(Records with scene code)
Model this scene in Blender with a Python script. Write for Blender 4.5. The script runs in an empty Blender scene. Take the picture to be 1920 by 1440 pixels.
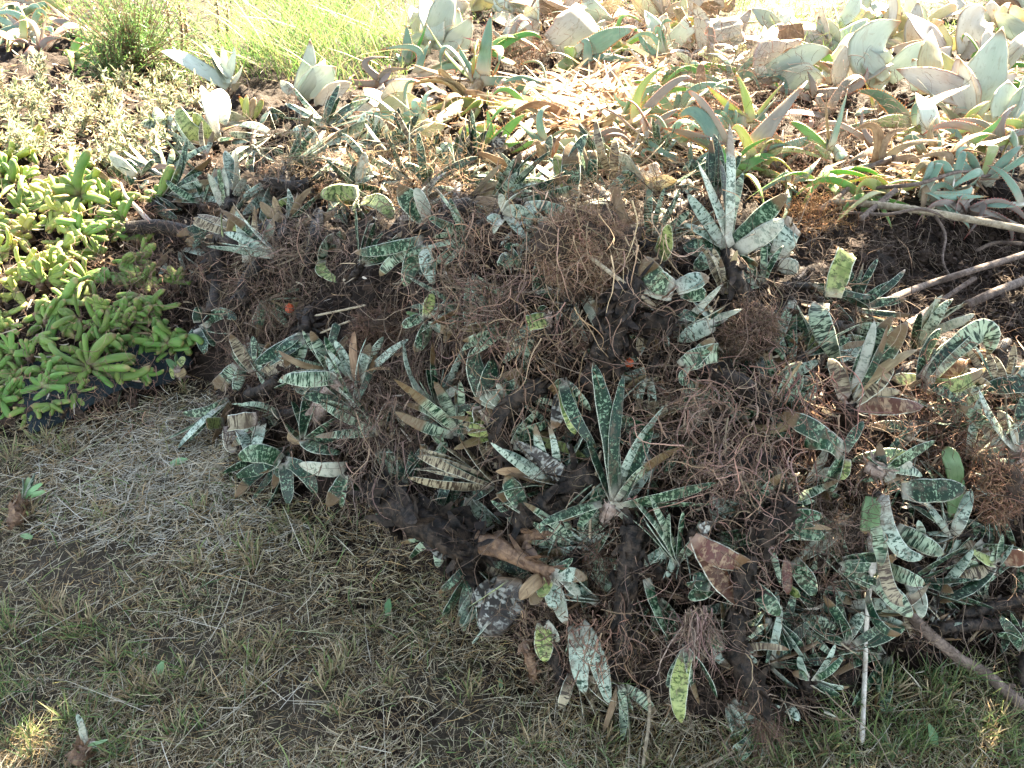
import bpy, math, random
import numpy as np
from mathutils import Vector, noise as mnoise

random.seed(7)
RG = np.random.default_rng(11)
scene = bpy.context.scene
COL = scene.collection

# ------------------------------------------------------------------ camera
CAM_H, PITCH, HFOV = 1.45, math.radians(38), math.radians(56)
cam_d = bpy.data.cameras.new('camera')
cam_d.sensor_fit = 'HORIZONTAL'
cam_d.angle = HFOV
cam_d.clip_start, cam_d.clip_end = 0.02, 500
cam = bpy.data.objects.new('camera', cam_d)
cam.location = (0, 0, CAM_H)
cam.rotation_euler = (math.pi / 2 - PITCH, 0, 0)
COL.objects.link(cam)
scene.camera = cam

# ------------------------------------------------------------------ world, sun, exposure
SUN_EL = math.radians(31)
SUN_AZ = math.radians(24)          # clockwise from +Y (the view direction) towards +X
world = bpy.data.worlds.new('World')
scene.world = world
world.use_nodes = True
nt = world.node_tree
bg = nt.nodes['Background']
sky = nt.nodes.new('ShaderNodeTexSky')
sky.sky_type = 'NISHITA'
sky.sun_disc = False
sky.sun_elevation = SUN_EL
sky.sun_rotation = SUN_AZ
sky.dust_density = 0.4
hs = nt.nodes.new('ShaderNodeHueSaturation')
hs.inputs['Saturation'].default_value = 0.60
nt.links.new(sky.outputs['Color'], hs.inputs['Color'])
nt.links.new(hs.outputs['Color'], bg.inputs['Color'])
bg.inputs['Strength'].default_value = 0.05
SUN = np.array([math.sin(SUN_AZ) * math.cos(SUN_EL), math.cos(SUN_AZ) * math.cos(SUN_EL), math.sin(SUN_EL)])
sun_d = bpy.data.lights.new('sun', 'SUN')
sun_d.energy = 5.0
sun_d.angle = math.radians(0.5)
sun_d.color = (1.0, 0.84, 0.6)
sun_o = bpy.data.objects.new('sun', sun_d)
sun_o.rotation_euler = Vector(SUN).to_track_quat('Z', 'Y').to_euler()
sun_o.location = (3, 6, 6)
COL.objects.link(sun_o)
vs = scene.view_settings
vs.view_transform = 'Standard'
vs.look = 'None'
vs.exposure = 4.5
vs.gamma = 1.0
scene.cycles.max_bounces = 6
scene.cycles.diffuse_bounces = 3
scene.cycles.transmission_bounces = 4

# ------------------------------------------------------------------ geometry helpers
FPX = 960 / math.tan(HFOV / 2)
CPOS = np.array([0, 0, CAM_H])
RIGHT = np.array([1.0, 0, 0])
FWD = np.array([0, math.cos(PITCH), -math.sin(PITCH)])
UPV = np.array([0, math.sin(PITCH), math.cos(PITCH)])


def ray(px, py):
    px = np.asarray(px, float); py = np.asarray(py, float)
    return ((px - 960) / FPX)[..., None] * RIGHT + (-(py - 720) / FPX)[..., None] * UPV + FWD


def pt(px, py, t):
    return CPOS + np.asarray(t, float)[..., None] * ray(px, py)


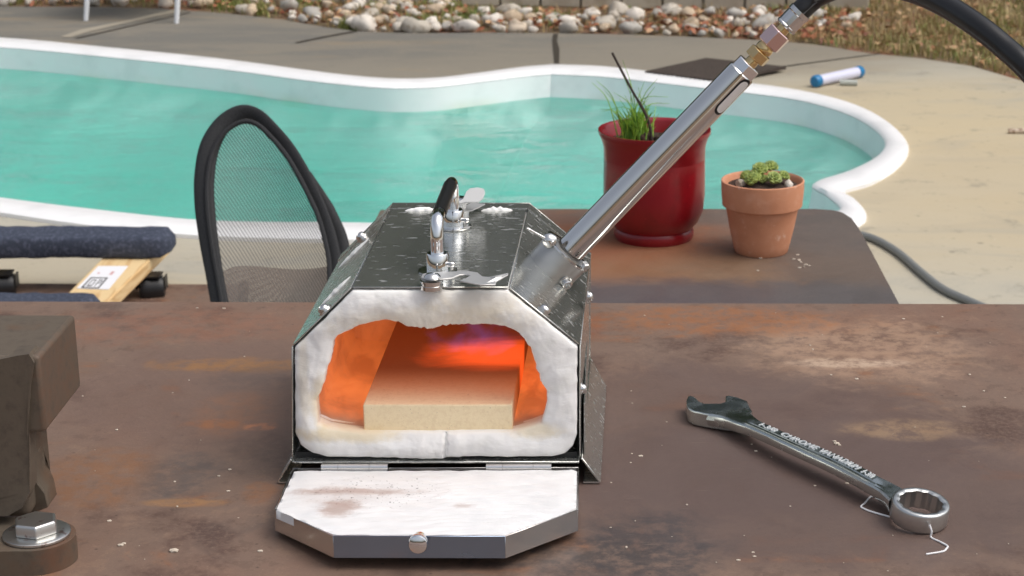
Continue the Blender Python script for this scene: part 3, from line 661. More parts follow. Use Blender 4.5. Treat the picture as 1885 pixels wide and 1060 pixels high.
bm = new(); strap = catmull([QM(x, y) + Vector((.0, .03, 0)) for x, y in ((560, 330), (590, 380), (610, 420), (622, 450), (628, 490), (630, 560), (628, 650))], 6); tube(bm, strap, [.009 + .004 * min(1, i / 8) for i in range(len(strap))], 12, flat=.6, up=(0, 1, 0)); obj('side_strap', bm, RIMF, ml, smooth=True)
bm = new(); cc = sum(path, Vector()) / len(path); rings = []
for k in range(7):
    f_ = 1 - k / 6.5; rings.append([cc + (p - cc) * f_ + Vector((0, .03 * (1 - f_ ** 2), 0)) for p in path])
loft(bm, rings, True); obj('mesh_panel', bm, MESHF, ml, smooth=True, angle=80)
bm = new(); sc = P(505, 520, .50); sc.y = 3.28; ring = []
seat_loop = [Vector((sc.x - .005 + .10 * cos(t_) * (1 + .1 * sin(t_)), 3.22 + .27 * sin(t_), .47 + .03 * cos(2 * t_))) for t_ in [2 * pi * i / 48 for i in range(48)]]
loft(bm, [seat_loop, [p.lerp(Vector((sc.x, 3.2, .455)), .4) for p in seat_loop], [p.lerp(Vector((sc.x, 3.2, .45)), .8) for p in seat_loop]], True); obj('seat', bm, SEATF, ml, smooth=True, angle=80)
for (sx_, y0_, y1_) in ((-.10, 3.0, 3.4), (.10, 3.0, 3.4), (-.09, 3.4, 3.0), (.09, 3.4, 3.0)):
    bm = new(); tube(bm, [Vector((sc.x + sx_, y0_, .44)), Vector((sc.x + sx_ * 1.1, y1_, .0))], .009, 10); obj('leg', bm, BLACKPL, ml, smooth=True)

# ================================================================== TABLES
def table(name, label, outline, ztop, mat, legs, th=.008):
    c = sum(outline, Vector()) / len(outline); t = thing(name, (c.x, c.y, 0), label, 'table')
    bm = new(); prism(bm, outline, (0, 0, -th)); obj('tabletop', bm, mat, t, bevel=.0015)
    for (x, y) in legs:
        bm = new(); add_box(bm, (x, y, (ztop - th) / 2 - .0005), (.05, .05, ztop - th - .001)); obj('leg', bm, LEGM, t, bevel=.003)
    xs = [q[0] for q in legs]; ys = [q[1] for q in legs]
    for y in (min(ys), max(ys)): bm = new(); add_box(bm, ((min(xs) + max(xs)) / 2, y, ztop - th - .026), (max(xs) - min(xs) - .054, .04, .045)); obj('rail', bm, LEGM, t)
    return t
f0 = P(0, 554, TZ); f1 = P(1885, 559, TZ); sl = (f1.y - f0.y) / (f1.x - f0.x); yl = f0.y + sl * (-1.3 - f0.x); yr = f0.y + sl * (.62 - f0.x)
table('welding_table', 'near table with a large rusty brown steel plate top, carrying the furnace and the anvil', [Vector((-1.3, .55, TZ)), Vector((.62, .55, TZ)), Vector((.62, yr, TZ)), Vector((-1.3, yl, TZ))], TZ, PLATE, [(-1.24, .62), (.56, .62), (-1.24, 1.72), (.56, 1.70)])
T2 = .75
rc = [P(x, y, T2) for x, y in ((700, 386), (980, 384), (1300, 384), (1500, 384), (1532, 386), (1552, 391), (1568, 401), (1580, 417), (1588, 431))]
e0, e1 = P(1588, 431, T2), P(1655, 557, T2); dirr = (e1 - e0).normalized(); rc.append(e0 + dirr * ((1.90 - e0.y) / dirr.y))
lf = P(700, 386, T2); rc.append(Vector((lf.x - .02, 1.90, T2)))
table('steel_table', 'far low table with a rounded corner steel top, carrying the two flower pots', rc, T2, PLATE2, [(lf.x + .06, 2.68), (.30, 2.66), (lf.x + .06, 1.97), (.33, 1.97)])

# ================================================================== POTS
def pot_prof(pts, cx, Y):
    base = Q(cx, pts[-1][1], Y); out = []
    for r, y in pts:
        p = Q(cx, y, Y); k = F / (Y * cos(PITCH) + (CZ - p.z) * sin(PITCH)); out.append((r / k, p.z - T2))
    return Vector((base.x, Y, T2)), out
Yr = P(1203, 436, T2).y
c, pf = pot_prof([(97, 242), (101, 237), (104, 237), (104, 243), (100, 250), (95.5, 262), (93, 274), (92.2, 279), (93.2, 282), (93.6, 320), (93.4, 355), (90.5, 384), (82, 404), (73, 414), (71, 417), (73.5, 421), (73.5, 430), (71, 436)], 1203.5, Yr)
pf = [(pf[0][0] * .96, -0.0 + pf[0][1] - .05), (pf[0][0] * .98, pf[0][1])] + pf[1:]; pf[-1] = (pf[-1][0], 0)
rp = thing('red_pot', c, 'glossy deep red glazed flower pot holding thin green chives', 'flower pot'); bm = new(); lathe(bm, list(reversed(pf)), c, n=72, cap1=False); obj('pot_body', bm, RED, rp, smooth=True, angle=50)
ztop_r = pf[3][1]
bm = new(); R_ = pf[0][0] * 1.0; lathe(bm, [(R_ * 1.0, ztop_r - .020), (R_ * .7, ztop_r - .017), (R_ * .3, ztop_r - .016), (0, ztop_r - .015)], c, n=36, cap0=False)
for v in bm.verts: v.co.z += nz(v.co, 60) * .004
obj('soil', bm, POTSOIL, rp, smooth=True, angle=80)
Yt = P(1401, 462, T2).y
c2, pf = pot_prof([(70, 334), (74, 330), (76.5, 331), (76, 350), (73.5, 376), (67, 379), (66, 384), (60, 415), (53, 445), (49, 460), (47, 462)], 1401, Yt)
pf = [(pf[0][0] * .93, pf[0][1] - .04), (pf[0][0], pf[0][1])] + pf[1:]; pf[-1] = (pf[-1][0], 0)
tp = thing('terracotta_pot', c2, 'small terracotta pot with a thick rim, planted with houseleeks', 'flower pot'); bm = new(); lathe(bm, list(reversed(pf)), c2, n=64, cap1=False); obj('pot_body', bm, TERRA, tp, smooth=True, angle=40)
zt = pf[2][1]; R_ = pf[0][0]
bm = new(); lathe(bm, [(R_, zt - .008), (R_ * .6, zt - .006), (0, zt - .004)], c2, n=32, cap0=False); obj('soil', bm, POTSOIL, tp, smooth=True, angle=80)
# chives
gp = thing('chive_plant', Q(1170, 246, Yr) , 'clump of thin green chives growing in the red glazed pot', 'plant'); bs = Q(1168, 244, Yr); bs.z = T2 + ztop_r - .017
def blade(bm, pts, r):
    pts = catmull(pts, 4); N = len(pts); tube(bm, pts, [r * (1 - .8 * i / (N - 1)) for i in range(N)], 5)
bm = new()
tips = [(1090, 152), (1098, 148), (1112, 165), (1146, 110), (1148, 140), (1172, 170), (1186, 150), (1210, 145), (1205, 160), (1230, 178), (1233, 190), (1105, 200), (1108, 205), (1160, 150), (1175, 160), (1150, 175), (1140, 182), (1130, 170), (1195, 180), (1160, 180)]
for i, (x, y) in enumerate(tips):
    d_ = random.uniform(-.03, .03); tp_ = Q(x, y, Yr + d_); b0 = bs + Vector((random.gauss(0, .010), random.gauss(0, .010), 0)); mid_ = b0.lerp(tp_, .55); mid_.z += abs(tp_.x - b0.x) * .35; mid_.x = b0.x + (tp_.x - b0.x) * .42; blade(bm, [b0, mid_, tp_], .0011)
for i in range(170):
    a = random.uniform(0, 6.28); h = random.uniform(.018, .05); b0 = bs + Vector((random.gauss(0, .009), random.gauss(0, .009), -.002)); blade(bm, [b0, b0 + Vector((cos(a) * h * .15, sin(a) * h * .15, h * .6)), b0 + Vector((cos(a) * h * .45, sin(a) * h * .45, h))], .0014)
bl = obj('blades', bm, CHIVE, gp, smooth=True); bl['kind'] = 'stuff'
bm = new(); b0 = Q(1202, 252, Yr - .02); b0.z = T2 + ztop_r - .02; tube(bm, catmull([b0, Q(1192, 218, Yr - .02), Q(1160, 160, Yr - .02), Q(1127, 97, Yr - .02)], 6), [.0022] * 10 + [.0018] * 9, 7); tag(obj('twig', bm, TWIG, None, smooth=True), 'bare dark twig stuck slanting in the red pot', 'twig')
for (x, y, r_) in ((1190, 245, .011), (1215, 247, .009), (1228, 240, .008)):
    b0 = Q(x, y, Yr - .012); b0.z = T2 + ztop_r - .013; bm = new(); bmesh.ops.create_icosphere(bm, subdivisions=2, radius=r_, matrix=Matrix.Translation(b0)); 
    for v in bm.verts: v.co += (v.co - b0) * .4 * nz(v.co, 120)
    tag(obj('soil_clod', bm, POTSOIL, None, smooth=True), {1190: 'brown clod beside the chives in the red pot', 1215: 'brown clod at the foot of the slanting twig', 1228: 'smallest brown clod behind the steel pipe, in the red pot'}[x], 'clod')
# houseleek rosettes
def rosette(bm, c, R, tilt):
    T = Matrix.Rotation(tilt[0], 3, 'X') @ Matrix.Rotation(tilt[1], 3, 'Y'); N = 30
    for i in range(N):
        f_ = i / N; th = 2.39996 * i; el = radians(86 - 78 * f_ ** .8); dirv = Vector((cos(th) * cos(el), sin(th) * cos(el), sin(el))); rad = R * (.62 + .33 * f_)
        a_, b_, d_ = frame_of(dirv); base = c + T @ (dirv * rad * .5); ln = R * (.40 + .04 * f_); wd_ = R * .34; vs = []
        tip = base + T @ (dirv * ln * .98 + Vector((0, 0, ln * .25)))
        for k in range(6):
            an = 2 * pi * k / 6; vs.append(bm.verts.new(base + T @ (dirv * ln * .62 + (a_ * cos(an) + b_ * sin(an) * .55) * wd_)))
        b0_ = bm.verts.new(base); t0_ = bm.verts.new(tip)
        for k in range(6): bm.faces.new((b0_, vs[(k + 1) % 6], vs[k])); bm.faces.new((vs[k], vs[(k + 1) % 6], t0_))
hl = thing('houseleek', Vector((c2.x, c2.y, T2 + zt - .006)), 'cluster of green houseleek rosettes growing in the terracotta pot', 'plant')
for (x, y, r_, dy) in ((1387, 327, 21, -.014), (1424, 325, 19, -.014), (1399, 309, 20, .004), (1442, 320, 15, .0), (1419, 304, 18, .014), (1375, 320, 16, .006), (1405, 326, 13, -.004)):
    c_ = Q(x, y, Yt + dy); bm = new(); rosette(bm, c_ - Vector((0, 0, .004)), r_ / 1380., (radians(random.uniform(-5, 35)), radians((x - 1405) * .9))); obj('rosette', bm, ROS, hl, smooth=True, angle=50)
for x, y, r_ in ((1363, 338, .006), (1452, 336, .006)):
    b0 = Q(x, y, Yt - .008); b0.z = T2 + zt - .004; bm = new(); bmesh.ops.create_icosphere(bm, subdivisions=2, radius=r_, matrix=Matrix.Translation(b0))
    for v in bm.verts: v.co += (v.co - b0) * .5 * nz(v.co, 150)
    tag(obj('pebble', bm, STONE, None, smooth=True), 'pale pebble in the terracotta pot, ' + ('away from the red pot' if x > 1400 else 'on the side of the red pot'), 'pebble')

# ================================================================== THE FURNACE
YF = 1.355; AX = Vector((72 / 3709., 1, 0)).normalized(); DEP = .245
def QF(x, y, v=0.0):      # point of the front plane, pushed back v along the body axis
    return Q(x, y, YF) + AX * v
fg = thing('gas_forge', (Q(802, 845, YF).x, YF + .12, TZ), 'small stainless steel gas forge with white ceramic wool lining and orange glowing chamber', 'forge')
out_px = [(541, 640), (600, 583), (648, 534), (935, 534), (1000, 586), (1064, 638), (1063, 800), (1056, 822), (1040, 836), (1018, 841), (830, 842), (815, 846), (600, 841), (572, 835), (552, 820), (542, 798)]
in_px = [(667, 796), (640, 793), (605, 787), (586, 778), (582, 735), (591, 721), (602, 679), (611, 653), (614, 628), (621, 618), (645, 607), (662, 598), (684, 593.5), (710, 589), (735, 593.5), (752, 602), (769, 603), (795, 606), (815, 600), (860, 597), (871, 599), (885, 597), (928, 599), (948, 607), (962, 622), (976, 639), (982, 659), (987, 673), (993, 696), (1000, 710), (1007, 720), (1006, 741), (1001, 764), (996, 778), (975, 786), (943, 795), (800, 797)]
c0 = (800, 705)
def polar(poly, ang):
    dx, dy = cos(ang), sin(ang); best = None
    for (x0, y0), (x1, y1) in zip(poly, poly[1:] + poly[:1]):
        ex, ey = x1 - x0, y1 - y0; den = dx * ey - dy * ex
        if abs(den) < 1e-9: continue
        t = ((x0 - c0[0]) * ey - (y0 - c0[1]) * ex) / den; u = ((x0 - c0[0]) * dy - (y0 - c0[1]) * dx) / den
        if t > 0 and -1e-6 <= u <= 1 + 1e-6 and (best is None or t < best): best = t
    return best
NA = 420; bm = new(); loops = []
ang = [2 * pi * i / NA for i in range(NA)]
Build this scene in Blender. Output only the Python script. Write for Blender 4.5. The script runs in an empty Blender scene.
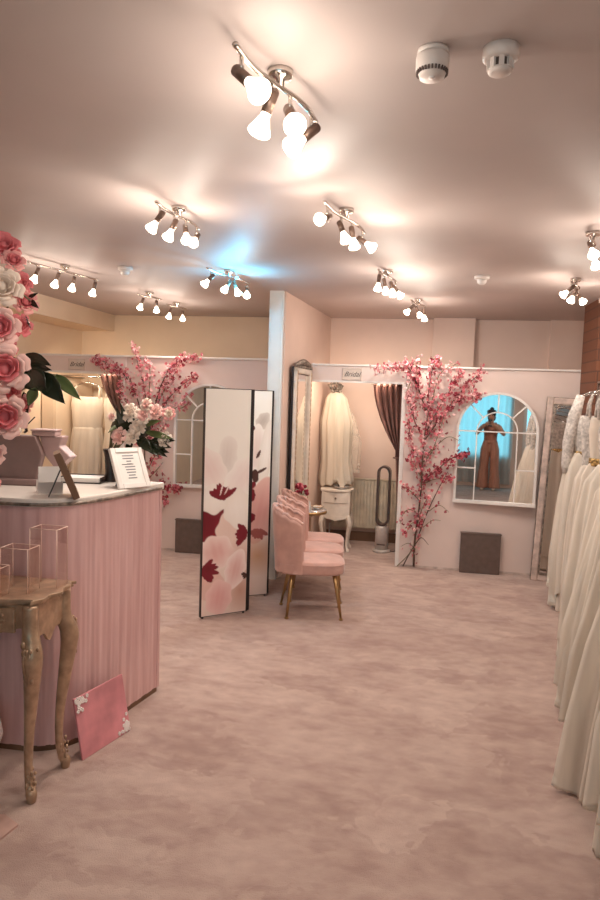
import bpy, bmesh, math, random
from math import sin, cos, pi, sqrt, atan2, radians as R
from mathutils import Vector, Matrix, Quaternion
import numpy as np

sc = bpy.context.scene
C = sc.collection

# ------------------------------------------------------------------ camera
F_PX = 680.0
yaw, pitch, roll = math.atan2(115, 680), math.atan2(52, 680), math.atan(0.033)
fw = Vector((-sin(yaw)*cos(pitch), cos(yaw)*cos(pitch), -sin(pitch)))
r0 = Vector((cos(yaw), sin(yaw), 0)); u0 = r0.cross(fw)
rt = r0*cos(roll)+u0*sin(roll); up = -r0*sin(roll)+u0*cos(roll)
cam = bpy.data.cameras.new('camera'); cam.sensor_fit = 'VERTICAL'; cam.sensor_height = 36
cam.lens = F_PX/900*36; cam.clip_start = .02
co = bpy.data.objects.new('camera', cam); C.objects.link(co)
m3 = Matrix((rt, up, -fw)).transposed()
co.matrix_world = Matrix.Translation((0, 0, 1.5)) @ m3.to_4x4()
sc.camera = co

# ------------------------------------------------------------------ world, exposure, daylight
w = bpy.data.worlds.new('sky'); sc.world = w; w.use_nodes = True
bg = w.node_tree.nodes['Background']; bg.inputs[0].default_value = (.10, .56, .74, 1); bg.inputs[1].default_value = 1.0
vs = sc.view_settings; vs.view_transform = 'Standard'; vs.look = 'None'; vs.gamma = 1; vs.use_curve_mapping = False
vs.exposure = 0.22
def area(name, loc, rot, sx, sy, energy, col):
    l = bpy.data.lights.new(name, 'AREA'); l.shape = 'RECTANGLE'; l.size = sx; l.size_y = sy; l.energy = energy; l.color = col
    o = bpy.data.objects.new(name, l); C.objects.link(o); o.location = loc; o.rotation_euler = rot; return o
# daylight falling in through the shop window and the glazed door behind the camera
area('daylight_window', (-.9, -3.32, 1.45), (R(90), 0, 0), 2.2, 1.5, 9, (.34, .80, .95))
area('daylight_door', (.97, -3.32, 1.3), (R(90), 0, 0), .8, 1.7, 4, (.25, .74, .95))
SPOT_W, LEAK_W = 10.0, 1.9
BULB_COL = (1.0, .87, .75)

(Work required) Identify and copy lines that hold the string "script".

(Response to this task)
Model this scene in Blender with a Python script. Write for Blender 4.5. The script runs in an empty Blender scene. Take the picture to be 1920 by 1440 pixels.
Continue the Blender Python script for this scene: part 3, from line 661. More parts follow. Use Blender 4.5. Treat the picture as 1885 pixels wide and 1060 pixels high.
Build this scene in Blender. Output only the Python script. Write for Blender 4.5. The script runs in an empty Blender scene.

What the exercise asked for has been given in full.